Internet and telecommunications companies should be transparent about how they handle government requests for content restrictions, and publish data about the number of requests received, the number they complied with, and the types of subject matter associated with these requests. Most companies evaluated in the 2017 Corporate Accountability Index lacked transparency about how they handle government requests to restrict content or accounts, and did not disclose sufficient data about the number of requests they received or complied with, or which authorities made these requests.  

Companies should also notify users when they restrict content. Services that host user-generated content should notify those who posted the content, and users trying to access it. The notification should include a clear reason for the restriction. The 2017 Index found that companies do not disclose sufficient data about their user notification policies when they restrict content or accounts.
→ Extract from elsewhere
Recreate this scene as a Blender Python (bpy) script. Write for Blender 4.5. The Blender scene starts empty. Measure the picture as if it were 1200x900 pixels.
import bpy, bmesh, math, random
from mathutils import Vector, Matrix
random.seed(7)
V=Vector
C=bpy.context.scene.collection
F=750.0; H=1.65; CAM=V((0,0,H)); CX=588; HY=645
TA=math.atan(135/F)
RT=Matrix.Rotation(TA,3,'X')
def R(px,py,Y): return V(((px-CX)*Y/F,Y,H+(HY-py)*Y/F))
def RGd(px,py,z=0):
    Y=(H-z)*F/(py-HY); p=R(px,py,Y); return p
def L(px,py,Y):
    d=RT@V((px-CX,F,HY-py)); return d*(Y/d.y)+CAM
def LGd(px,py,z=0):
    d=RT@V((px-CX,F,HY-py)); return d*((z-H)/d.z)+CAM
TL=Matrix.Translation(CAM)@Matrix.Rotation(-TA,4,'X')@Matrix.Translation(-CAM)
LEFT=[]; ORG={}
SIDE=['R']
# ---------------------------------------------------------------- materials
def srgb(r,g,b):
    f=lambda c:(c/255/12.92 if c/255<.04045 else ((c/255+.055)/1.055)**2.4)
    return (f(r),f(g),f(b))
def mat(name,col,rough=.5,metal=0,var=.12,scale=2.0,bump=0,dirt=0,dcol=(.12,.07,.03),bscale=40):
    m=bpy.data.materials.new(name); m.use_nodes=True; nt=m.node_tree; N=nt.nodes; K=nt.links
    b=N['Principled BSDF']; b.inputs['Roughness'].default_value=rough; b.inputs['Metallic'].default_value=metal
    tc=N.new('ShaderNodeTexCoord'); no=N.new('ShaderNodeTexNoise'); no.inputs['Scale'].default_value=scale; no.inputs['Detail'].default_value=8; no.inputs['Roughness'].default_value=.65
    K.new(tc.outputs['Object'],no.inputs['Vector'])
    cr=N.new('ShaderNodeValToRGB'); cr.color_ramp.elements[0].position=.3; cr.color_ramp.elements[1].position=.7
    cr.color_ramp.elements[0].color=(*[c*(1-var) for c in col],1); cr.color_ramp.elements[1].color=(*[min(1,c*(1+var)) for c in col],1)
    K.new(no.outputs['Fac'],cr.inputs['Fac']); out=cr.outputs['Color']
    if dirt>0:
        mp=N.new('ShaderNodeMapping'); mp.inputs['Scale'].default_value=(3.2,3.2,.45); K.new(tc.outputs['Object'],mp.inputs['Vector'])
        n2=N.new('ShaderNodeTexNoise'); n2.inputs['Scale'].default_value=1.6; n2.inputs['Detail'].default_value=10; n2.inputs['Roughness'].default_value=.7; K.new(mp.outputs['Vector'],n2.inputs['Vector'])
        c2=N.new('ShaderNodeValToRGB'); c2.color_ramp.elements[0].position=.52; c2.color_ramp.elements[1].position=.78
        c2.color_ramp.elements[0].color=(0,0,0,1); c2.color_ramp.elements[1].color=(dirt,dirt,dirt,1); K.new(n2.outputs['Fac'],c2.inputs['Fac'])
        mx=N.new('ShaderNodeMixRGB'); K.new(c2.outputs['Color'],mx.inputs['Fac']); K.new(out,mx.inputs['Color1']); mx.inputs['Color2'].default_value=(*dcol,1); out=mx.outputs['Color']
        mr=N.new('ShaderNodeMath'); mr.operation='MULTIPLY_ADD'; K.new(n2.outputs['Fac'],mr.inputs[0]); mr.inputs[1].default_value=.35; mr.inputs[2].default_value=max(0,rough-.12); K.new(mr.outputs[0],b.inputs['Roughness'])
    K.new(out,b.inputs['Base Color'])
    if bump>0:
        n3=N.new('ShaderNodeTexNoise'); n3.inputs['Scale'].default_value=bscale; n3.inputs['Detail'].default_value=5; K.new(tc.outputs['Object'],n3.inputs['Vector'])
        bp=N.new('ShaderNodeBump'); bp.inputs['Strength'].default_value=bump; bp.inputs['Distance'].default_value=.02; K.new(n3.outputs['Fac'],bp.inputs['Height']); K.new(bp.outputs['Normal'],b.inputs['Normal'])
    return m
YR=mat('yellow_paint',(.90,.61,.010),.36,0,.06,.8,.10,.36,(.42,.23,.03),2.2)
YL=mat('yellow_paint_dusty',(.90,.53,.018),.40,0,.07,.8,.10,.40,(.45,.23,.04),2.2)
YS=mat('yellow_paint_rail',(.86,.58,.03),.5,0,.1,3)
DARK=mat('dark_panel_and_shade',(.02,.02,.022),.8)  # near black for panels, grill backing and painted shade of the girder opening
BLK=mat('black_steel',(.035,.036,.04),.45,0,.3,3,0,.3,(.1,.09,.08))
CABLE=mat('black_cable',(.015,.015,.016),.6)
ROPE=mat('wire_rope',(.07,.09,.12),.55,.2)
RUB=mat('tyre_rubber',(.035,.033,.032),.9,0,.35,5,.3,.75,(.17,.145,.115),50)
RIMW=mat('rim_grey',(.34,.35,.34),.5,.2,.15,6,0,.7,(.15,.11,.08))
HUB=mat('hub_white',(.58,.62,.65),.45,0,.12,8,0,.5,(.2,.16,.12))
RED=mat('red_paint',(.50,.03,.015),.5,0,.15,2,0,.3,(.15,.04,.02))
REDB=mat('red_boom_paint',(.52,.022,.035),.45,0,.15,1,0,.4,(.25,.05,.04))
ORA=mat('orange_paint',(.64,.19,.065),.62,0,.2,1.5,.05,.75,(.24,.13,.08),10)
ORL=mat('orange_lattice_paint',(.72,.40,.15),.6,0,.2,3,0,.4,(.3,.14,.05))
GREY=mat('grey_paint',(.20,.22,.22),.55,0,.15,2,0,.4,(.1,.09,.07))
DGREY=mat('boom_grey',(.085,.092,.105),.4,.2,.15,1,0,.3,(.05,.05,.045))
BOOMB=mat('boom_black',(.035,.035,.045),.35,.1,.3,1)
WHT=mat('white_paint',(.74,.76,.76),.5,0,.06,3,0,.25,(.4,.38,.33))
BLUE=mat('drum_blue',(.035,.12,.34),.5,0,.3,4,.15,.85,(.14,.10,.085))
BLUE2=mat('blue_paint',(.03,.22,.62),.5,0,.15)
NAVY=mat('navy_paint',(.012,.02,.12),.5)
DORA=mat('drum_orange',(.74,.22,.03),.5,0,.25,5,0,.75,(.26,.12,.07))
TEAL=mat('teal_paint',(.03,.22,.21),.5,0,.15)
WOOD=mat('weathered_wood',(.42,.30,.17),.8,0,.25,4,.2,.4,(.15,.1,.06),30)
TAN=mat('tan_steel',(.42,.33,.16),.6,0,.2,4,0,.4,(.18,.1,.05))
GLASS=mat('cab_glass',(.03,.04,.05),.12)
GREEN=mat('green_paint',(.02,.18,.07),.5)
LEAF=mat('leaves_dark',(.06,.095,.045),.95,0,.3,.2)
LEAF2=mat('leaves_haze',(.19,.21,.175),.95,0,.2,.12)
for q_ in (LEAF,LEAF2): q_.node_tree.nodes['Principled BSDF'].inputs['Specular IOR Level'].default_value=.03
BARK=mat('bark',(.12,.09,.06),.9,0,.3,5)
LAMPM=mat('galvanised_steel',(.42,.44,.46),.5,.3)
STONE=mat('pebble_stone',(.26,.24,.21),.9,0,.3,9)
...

FTC confirms Facebook is under investigation

The U.S. Federal Trade Commission has confirmed that it is investigating the ‘’privacy practices’’ of Facebook in relation to the Cambridge Analytica revelations. According to these revelations, data of an estimated 50 million of the platform’s users was harvested without their consent. In 2014, a researcher at the University of Cambridge developed a personality quiz app that collected data from 270,000 users. The app also enabled the researcher to collect data about those in the friend networks of the quiz respondents without their knowledge. According to reports, the developer then sold the data to data mining firm Cambridge Analytica, which used the data to build detailed profiles of American voters and target them with pro-Trump political ads.

The FTC is investigating whether the company engaged in “unfair acts that cause substantial injury to consumers,” Tom Pahl, acting director of the FTC’s bureau of consumer protection said in a statement. In 2011, Facebook agreed to a settlement barring it from sharing users’ data without their consent. If found in violation of that settlement, the FTC could fine Facebook $40,000 for each of the 50 million users which would amount to trillions of dollars of fines, The Guardian reports.

Internet, mobile, and telecommunications companies should be transparent about what user information they share, with which parties and for what purposes. Companies should also give users options to control how their information is collected and used for targeted advertising. Companies evaluated in the 2017 Corporate Accountability Index did not disclose enough information about such options. Facebook disclosed less about these options than any of the other 12 internet companies evaluated. The company did not disclose options allowing users to control the company’s collection of their user information, and how their information is used for targeted advertising.

Dropbox pledges not to prosecute external security researchers

File hosting service Dropbox has updated its Vulnerability Disclosure Policy (VDP) to include a “clear statement” welcoming external security research and a commitment not to “initiate legal action for security research conducted pursuant to the policy.”

Internet, telecommunications, and mobile ecosystem companies should be transparent about how they address security vulnerabilities discovered by external security researchers. Companies should disclose mechanism through which researchers can report such vulnerabilities and specify the timeframe within which they will review such reports. They should also commit not to pursue legal action against researchers who report vulnerabilities within the terms of the company’s reporting mechanism. The 2017 Corporate Accountability Index found that companies do not reveal sufficient information about these policies. Two out of 12 internet companies evaluated by the Index did not reveal any information, while 10 companies revealed some information. Among the 10 telecommunications companies evaluated, only AT&T and MTN revealed some information.